On my own, I tried to maintain some of the vigil tradition when I lived in Pittsburgh, where it was much easier. The fish dish I liked the best as a child was the fried smelts, and when I tried to find smelts here in Arcata, at first nobody had heard of them, and then someone told me, "around here, we call that 'bait.'" So I didn't ask for them again. (But it looks like the lowly smelts are about to have their environmental revenge.) These days the most I do to stay somewhat connected with those days is bake some jumbalone, which is a family recipe for a rather simple but tasty cookie/cake kind of thing.
Beginning with my generation, family in western PA has mostly lost the vigil meal tradition, as have others removed from the direct immigrant experience and no longer living in the old towns and neighborhoods.
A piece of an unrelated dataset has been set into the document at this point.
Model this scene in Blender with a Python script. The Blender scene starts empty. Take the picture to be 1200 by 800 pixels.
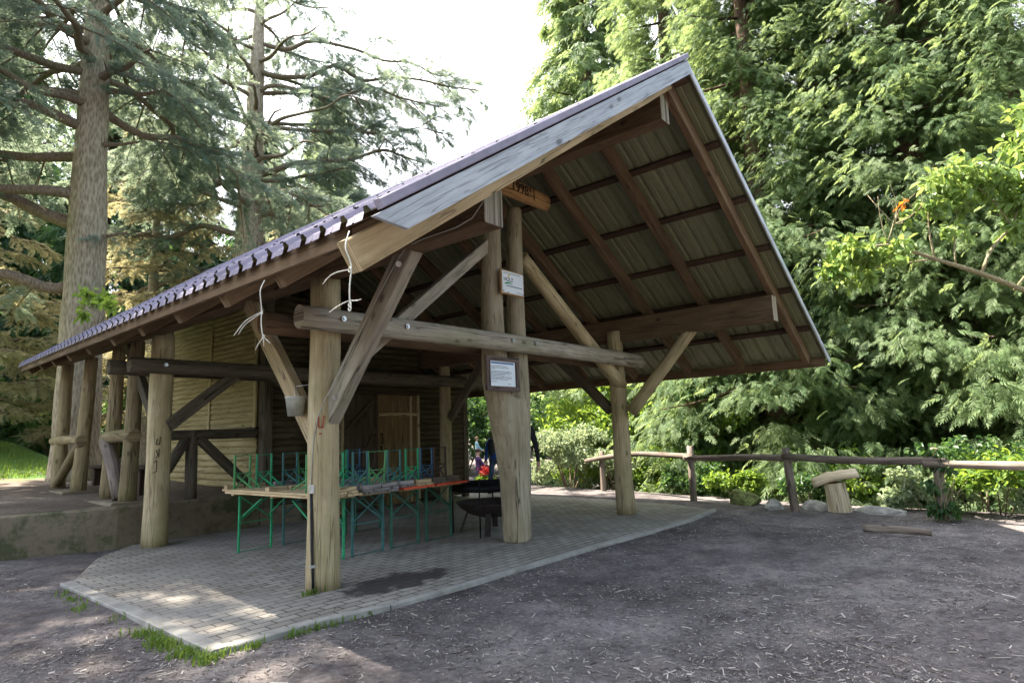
import bpy, bmesh, math, random
import numpy as np
from mathutils import Vector, Matrix, noise

random.seed(7)
RNG = np.random.default_rng(11)
SC = bpy.context.scene
COL = SC.collection
R = math.radians
V = Vector


# ------------------------------------------------------------------ objects
def tag(o, label=None, cat=None, group=None, kind=None):
    if label:
        o['label'] = label
    if cat:
        o['category'] = cat
    if group:
        o['group'] = group
    if kind:
        o['kind'] = kind
    return o


def empty(name, loc=(0, 0, 0), rz=0.0):
    o = bpy.data.objects.new(name, None)
    o.empty_display_size = 0.2
    COL.objects.link(o)
    o.location = loc
    o.rotation_euler = (0, 0, rz)
    return o


def link(name, me, parent=None, world=True):
    """one mesh object; when world is True its vertices are in world space and the parent only carries a location"""
    o = bpy.data.objects.new(name, me)
    COL.objects.link(o)
    if parent is not None:
        o.parent = parent
        if world:
            w = V((0, 0, 0))
            p = parent
            while p is not None:
                w += p.location
                p = p.parent
            o.location = -w
    return o


def kids(o):
    return list(o.children)


def copy_tree(o, parent=None):
    c = o.copy()
    COL.objects.link(c)
    if parent is not None:
        c.parent = parent
    for ch in kids(o):
        copy_tree(ch, c)
    return c


class MB:
    """collects shapes into one mesh, with a uv map that follows the grain"""

    def __init__(self):
        self.v, self.f, self.uv, self.mi, self.sm = [], [], [], [], []

    def face(self, idx, uvs, m=0, smooth=False):
        self.f.append(idx)
        self.uv.append(uvs)
        self.mi.append(m)
        self.sm.append(smooth)

    def tube(self, pts, radii, seg=12, amp=0.0, step=0.16, cap=1, uoff=None, squash=None, smooth=True):
        pts = [V(p) for p in pts]
        if not isinstance(radii, (list, tuple)):
            radii = [radii] * len(pts)
        P, Rr = [], []
        for i in range(len(pts) - 1):
            L = (pts[i + 1] - pts[i]).length
            n = max(1, int(L / step))
            for k in range(n):
                t = k / n
                P.append(pts[i].lerp(pts[i + 1], t))
                Rr.append(radii[i] * (1 - t) + radii[i + 1] * t)
        P.append(pts[-1])
        Rr.append(radii[-1])
        if len(pts) > 2:
            for _ in range(2):
                Q = P[:]
                for i in range(1, len(P) - 1):
                    Q[i] = (P[i - 1] + P[i] * 2 + P[i + 1]) / 4
                P = Q
        so = uoff if uoff is not None else random.uniform(0, 50)
        t0 = (P[1] - P[0]).normalized()
        a = V((0, 0, 1)) if abs(t0.z) < 0.8 else V((1, 0, 0))
        nx = (a - t0 * a.dot(t0)).normalized()
        base = len(self.v)
        dist = 0
        ds = []
        for i, p in enumerate(P):
            t = (P[min(i + 1, len(P) - 1)] - P[max(i - 1, 0)]).normalized()
            nx = (nx - t * nx.dot(t)).normalized()
            ny = t.cross(nx)
            if i:
                dist += (p - P[i - 1]).length
            ds.append(dist)
            for k in range(seg):
                an = 2 * math.pi * k / seg
                d = nx * math.cos(an) + ny * math.sin(an)
                r = Rr[i]
                if squash:
                    d = nx * math.cos(an) * squash[0] + ny * math.sin(an) * squash[1]
                if amp:
                    q = V((math.cos(an) * 1.3 + so, math.sin(an) * 1.3, dist * 1.1))
                    q2 = V((math.cos(an) * 3 + so, math.sin(an) * 3, dist * 4))
                    r *= 1 + amp * noise.noise(q) + amp * 0.35 * noise.noise(q2)
                self.v.append(p + d * r)
        cr = max(Rr) * 2 * math.pi
        for i in range(len(P) - 1):
            for k in range(seg):
                k2 = (k + 1) % seg
                u0, u1 = so + cr * k / seg, so + cr * (k + 1) / seg
                self.face([base + i * seg + k, base + i * seg + k2, base + (i + 1) * seg + k2, base + (i + 1) * seg + k],
                          [(u0, ds[i]), (u1, ds[i]), (u1, ds[i + 1]), (u0, ds[i + 1])], 0, smooth)
        if cap:
            for i, rev in ((0, True), (len(P) - 1, False)):
                ids = [base + i * seg + k for k in range(seg)]
                uv = [(so + Rr[i] * math.cos(2 * math.pi * k / seg), 0.02 * math.sin(2 * math.pi * k / seg)) for k in range(seg)]
                if rev:
                    ids.reverse()
                    uv.reverse()
                self.face(ids, uv, cap - 1, False)
        return self

    def beam(self, p0, p1, w, h, up=(0, 0, 1), ch=0.008, warp=0.0, step=0.5, m=0):
        """rectangular timber from p0 to p1, w across, h along 'up', chamfered edges"""
        p0, p1 = V(p0), V(p1)
        t = (p1 - p0).normalized()
        up = V(up)
        uu = (up - t * up.dot(t)).normalized()
        ss = t.cross(uu)
        L = (p1 - p0).length
        n = max(1, int(L / step)) if warp else 1
        a, b = w / 2, h / 2
        c = min(ch, a * 0.4, b * 0.4)
        prof = [(-a + c, -b), (a - c, -b), (a, -b + c), (a, b - c), (a - c, b), (-a + c, b), (-a, b - c), (-a, -b + c)]
        per = [0]
        for i in range(8):
            q, q2 = prof[i], prof[(i + 1) % 8]
            per.append(per[-1] + math.hypot(q2[0] - q[0], q2[1] - q[1]))
        so = random.uniform(0, 50)
        base = len(self.v)
        for i in range(n + 1):
            s = i / n
            off = V((0, 0, 0))
            if warp:
                off = ss * warp * noise.noise(V((so, s * L * .7, 0))) + uu * warp * noise.noise(V((so, 9, s * L * .7)))
            for x, y in prof:
                self.v.append(p0.lerp(p1, s) + ss * x + uu * y + off)
        for i in range(n):
            for k in range(8):
                k2 = (k + 1) % 8
                self.face([base + i * 8 + k, base + i * 8 + k2, base + (i + 1) * 8 + k2, base + (i + 1) * 8 + k],
                          [(so + per[k], i / n * L), (so + per[k + 1], i / n * L), (so + per[k + 1], (i + 1) / n * L), (so + per[k], (i + 1) / n * L)], m)
        for i, rev in ((0, True), (n, False)):
            ids = [base + i * 8 + k for k in range(8)]
            uv = [(so + prof[k][0], 0.1 * prof[k][1]) for k in range(8)]
            if rev:
                ids.reverse()
                uv.reverse()
            self.face(ids, uv, m)
        return self

    def box(self, lo, hi, m=0, ch=0.004, axis=None):
        lo, hi = V(lo), V(hi)
        d = hi - lo
        ax = axis if axis is not None else max(range(3), key=lambda i: d[i])
        c = (lo + hi) / 2
        e = V((0, 0, 0))
        e[ax] = d[ax] / 2
        if ax == 2:
            self.beam(c - e, c + e, d.y, d.x, (1, 0, 0), ch, m=m)
        elif ax == 0:
            self.beam(c - e, c + e, d.y, d.z, (0, 0, 1), ch, m=m)
        else:
            self.beam(c - e, c + e, d.x, d.z, (0, 0, 1), ch, m=m)
        return self

    def poly(self, pts, m=0, uvs=None, smooth=False):
        b = len(self.v)
        self.v += [V(p) for p in pts]
        self.face(list(range(b, b + len(pts))), uvs or [(p[0], p[1]) for p in pts], m, smooth)
        return self

    def lathe(self, c, prof, seg=24, m=0, smooth=True):
        """prof: (radius, z) list"""
        c = V(c)
        base = len(self.v)
        for r, z in prof:
            for k in range(seg):
                a = 2 * math.pi * k / seg
                self.v.append(c + V((r * math.cos(a), r * math.sin(a), z)))
        for i in range(len(prof) - 1):
            for k in range(seg):
                k2 = (k + 1) % seg
                self.face([base + i * seg + k, base + i * seg + k2, base + (i + 1) * seg + k2, base + (i + 1) * seg + k],
                          [(k / seg, prof[i][1]), ((k + 1) / seg, prof[i][1]), ((k + 1) / seg, prof[i + 1][1]), (k / seg, prof[i + 1][1])], m, smooth)
        return self

    def build(self, name, mats, parent=None, world=True):
        me = bpy.data.meshes.new(name)
        me.from_pydata([tuple(p) for p in self.v], [], self.f)
        uvl = me.uv_layers.new(name='UVMap')
        flat = [c for uv in self.uv for pt in uv for c in pt]
        uvl.data.foreach_set('uv', flat)
        if not isinstance(mats, (list, tuple)):
            mats = [mats]
        for m in mats:
            me.materials.append(m)
        me.polygons.foreach_set('material_index', self.mi)
        me.polygons.foreach_set('use_smooth', self.sm)
        me.update()
        return link(name, me, parent, world)


# ---------------------------------------------------------------- materials
def newmat(name):
    m = bpy.data.materials.new(name)
    m.use_nodes = True
    nt = m.node_tree
    nt.nodes.clear()
    out = nt.nodes.new('ShaderNodeOutputMaterial')
    return m, nt, out


def N(nt, t, **kw):
    n = nt.nodes.new(t)
    for k, v in kw.items():
        if k.startswith('i_'):
            n.inputs[k[2:].replace('_', ' ')].default_value = v
        elif k.startswith('n_'):
            n.inputs[int(k[2:])].default_value = v
        else:
            setattr(n, k, v)
    return n


def ramp(nt, stops, fac=None):
    r = nt.nodes.new('ShaderNodeValToRGB')
    el = r.color_ramp.elements
    while len(el) < len(stops):
        el.new(0.5)
    for e, (p, c) in zip(el, stops):
        e.position = p
        e.color = (*c, 1) if len(c) == 3 else c
    if fac is not None:
        nt.links.new(fac, r.inputs[0])
    return r


def mix(nt, a, b, fac, mode='MIX'):
    n = nt.nodes.new('ShaderNodeMix')
    n.data_type = 'RGBA'
    n.blend_type = mode
    for sock, val in ((n.inputs[0], fac), (n.inputs[6], a), (n.inputs[7], b)):
        if isinstance(val, bpy.types.NodeSocket):
            nt.links.new(val, sock)
        elif isinstance(val, (int, float)):
            sock.default_value = val
        else:
            sock.default_value = (*val, 1)
    return n.outputs[2]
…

But I was pleased to see in the Pittsburgh Post Gazette that there's something of a revival underway---only now it requires a course in how to prepare this meal, known as the feast of the seven fishes (a name I hadn't heard before.) Calamari, Baccala and sphagetti with tuna sauce--I remember those, and more.
But I do occasionally make sphagetti with fish sauce--my mother often made it on Fridays, back when you went to hell for eating meat that day. But when I make it it's not with tuna sauce. I use salmon. I got the idea from a friend. Since he's Karuk (an Indian tribe indigenous to this place), I'm an immigrant in his country. But it's nice to share traditions, especially when they're tasty.